Tetsuo lässt seinen Freunden vor dem entscheidenden Examen die
Prüfungsfragen zukommen, als Deus ex Machina hilft er noch im Klassenzimmer
nach. Shige erst, dann auch die anderen Freunde, lädt er ein, in seiner
Firma zu arbeiten. Sie sind erfreut, denn die wirtschaftliche Lage ist desolat.
Rasch zeigt sich jedoch: die neuen Machtverhältnisse sind ihnen in die
Glieder gefahren. Devot wagen sie nie den Widerspruch gegen Tetsuo. Saiki,
vor allem, der jetzt wieder ins Zentrum gerät. Ihm ist in der Zwischenzeit
Shige versprochen, wovon Tetsuo, der sie und keine andre haben will, nichts
weiß. Er weiht seine Freunde in die Hochzeitspläne ein, Saiki
senkt den Kopf und blickt sehr traurig: "Ich habe nichts dagegen." Es geht
jetzt, hier, plötzlich um nichts anderes mehr als die Asymmetrie, die
in die Freundschaft hineinfährt, um das zerstörerische Werk der
Abhängigkeit. Die Darstellung des Dilemmas kulminiert in einem grandiosen
Höhepunkt. Tetsuo such Saiki auf, möchte ihn zur Rede stellen,
ja, Widerstandsgeist in ihn hineinprügeln. Ozu verlangsamt die
Erzählung noch einmal beträchtlich. Im Freien sind die vier Freunde.
Er bringt sie einzeln ins Bild, kreisrund schattig abgekascht die Leinwand
um das Zentrum herum, in das er sie, je, stellt. Sie sind, für diese
langen Momente, nicht mehr im selben Bild. Objektivierend, nicht kommentierend
und auch nicht metaphorisierend, schneidet Ozu zwei im Wind rauschende
Laubbäume dazwischen. Es ist eine monumentale Einsamkeit, die die vier
nun trennt. Man sieht ihre Gesichter, wieder und wieder, im Dämmerlicht.
Natur und Sprachlosigkeit, hilflose Blicke, die Verzweiflung des Mächtigen,
die Furcht der Ohnmächtigen, dies alles im offenen Raum, der alles bietet,
nur keinen Trost und keine Hilfe. Tetsuo schlägt Saiki, der gebückt
steht, der dann nüchtern erklärt: Widerspruch gefährdet die
Existenz meiner Familie, er schlägt ihn und hört nicht mehr damit
auf.

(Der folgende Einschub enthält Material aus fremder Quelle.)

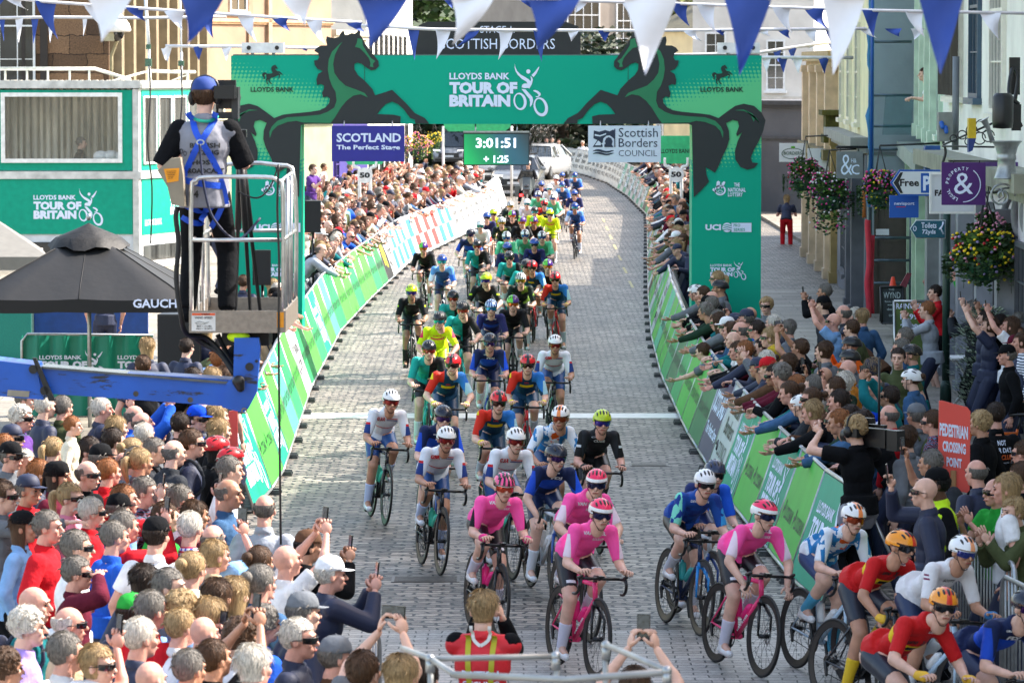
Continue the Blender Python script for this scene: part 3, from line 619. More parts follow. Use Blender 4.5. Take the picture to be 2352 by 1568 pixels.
def spectator(loc,ang,hr,hat,top,pose,gl,region,h=None,tr='navy',skin=None,label=None,sc=None,rig_=None,shorts=False,extra='',bag=None):
    r=rig_ or rig(pose); rnd=random.Random(int(loc[0]*977+loc[1]*131)); sc=sc or rnd.uniform(.95,1.05)
    g,c=top.split(':'); skin=SK[skin if skin is not None else rnd.choice((0,0,1,1,2))]
    hs=STY[hr[0]].format(HC[hr[1]][0] if len(hr)>1 else '')
    if hat!='-':
        hk,hc=hat.split(':'); hn={'c':'cap','h':'cycle helmet','b':'bandana','d':'hood'}[hk]
        lb=f"spectator in {cname(hc)} {hn} and {cname(c)} {GAR[g]}"+PO[pose]; sh_l=f"spectator in {cname(hc)} {hn}"
    else: lb=f"{hs} spectator in {cname(c)} {GAR[g]}"+PO[pose]; sh_l=f"{hs} spectator in {cname(c)} {GAR[g]}"
    t=thing('person',label or lb+extra,'person',loc,-R(ang),'spectators in the '+region,region,sc=sc)
    P('body',r['body'],[skin,DK,LIP[1] if skin==SK[3] else LIP[0]],t)
    P({'j':'jacket','s':'sweater','t':'t_shirt','v':'vest_top'}[g],part(r,g),cloth(c),t)
    P('shorts' if shorts else 'trousers',part(r,'so' if shorts else 'tr'),cloth(tr),t); P('shoes',part(r,'fe'),cloth('black'),t)
    def hp(name,me,mats):
        o=P(name,me,mats,t); o.matrix_local=r['Hm']; return o
    if hat!='-' :
        if hk=='c': hp('cap',CAP,cloth(hc))
        elif hk=='h': hp('helmet',HELM['plain'],[M('helmet_'+hc,COL[hc],.3),cloth('black'),black,black])
        elif hk=='b': hp('bandana',BAND,cloth(hc))
        elif hk=='d': o=hp('hood',HAIR['w'],cloth(hc)); 
        if hr[0] in'lwpu' and hk!='d': hp('hair',HAIR[hr[0]],hairs(hr[1])).scale=(.95,.96,.9)
        elif hr[0] in 'sr' and hk=='c': hp('hair',HAIR['r'],hairs(hr[1]))
    elif hr[0]!='b': hp('hair',HAIR[hr[0]],hairs(hr[1]))
    elif int(loc[0]*31+loc[1]*17)%2: hp('stubble',HAIR['r'],hairs('g')).scale=(.93,.95,.93)
    if bag: hp2=P('backpack',backpack(r),cloth(bag),t)
    if gl: hp('sunglasses' ,SUN,[lensm,black])
    t['_']=1; del t['_']
    mw=MX.LocRotScale(V(loc),MX.Rotation(-R(ang),3,'Z').to_quaternion(),V((sc,)*3))
    if pose in'pqh' and rig_ is None:
        if pose=='p': c_=r['Wr']['R']+V((-.03,.03,.12))
        else: c_=(r['Wr']['L']+r['Wr']['R'])/2+V((0,.03,.115))
        land=pose!='p' and rnd.random()<.4
        b=PHONE[land]; o=P('phone',b,[phm,screen]); o.matrix_world=mw@MX.Translation(c_)@MX.Rotation(R(-6),4,'X')
        tagit(o,"phone held up by "+(sh_l if not label else ' '.join(label.split(' holding')[0].split(' aiming')[0].split(' at the barrier')[0].split()[:12])),'phone','phones held up by spectators',None,region+' phones')
    return t
def backpack(r):
    if 'bag' in r: return r['bag']
    b=B(); c=r['sh']-r['up']*.22-r['fw']*.19; T=r['T']
    b.ell(c,(.15,.09,.22),T); b.ell(c-r['up']*.07-r['fw']*.06,(.11,.06,.11),T)
    for s in(-1,1): b.tube(spline([r['sh']+r['rt']*s*.09-r['up']*.05-r['fw']*.12,r['sh']+r['rt']*s*.10+r['up']*.075,r['sh']+r['rt']*s*.11+r['fw']*.12-r['up']*.05,r['sh']+r['rt']*s*.13+r['fw']*.1-r['up']*.2,c+r['rt']*s*.13-r['up']*.14],4),.02,6)
    r['bag']=remesh(b,.016,2); return r['bag']
def phone(land):
    b=B(); w,h=(.15,.074) if land else (.076,.155); b.box((0,0,0),(w,.009,h)); b.i=1; b.box((0,-.0055,0),(w-.008,.002,h-.01)); return b.mesh('phone')
PHONE={0:phone(0),1:phone(1)}
def head_at(x,y,hh=1.62):   # frame point of a head centre -> standing spot
    return G(x,y,hh)
def table(txt,fn,region):
    for ln in txt.strip().split('\n'):
        f=ln.split('|'); a=f[0].split(); x,y=fn(float(a[0]),float(a[1])); ang=float(a[2]); kw={}
        hh=1.63
        for k in a[8:]:
            kk,vv=k.split('=')
            if kk=='h': hh=float(vv)
            elif kk=='tr': kw['tr']=vv
            elif kk=='sk': kw['skin']=int(vv)
            elif kk=='sc': kw['sc']=float(vv)
            elif kk=='sh': kw['shorts']=True
        p=G(x,y,hh); ps=a[6]; r=rig(ps); hl=r['Hm'].translation; 
        sc=kw.get('sc') or hh/hl.z; kw['sc']=sc
        q=MX.Rotation(-R(ang),3,'Z')@V((hl.x,hl.y,0))*sc
        if len(f)>1: kw['label']=f[1].strip()
        spectator((p.x-q.x,p.y-q.y,0),ang,a[3],a[4],a[5],ps,a[7]=='1',region,**kw)
# ---------------- bicycles and riders (forward = +Y) ----------------
def wheel_meshes():
    t=B(); n=40; t.tube([(0,.333*cos(2*pi*k/n),.333*sin(2*pi*k/n)) for k in range(n)],.0135,7,closed=True)
    r=B(); 
    for x,a,b_ in((1,.322,.272),(-1,.322,.272)):
        o=len(r.v)
        for rad,w in((a,.011),(b_,.004)):
            for k in range(n): r.v.append(V((x*w,rad*cos(2*pi*k/n),rad*sin(2*pi*k/n))))
        for k in range(n): r.face((o+k,o+(k+1)%n,o+n+(k+1)%n,o+n+k),True)
    sp_=B()
    for k in range(20):
        a=2*pi*k/20; s=(-1)**k; sp_.tube([(s*.022,.02*cos(a+.5),.02*sin(a+.5)),(0,.275*cos(a),.275*sin(a))],.0016,3,False)
    sp_.tube([(-.045,0,0),(.045,0,0)],.02,8); 
    d=B(); 
    for k in range(24): pass
    d.ring((0,0),(.07,.07),(.05,.05),lambda x,y:V((-.032,x,y))); 
    for k in range(5): a=2*pi*k/5; d.tube([(-.032,.02*cos(a),.02*sin(a)),(-.032,.055*cos(a+.4),.055*sin(a+.4))],.004,4)
    return t.mesh('tyre'),r.mesh('rim'),sp_.mesh('wheel'),d.mesh('brake_disc')
TY,RIM,SPK,DISC=wheel_meshes()
RA,FA,BBp=V((0,-.5,.345)),V((0,.49,.345)),V((0,-.09,.275)); ST=V((0,-.235,.83)); HT0,HT1=V((0,.372,.66)),V((0,.335,.80))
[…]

Saiki lässt es sich gefallen, spät die leiseste Abwehrgeste,
er nimmt, wie schützend, ganz ratlos, die Hand vors Gesicht. Er ist
der traurigste Mensch der Welt.
Es ist dies eine große Szene der Katharsis, an der Grenze des
Erträglichen. Von hier schlägt der Film ein weiteres Mal um. Die
Freundschaft ist, im Überschreiten dieser Grenze, gerettet. Saiki wird
Shige heiraten. Der Zug verlässt Tokio, der Beginn der Hochzeitsreise
(Züge, immer wieder Züge bei Ozu. In "Ich wurde geboren, aber..."
fahren sie immer aufs neue vorbei, ohne anzuhalten), die drei Freunde winken
Shige und Saiki, die winken zurück. Ein Happy-End, ums Haar.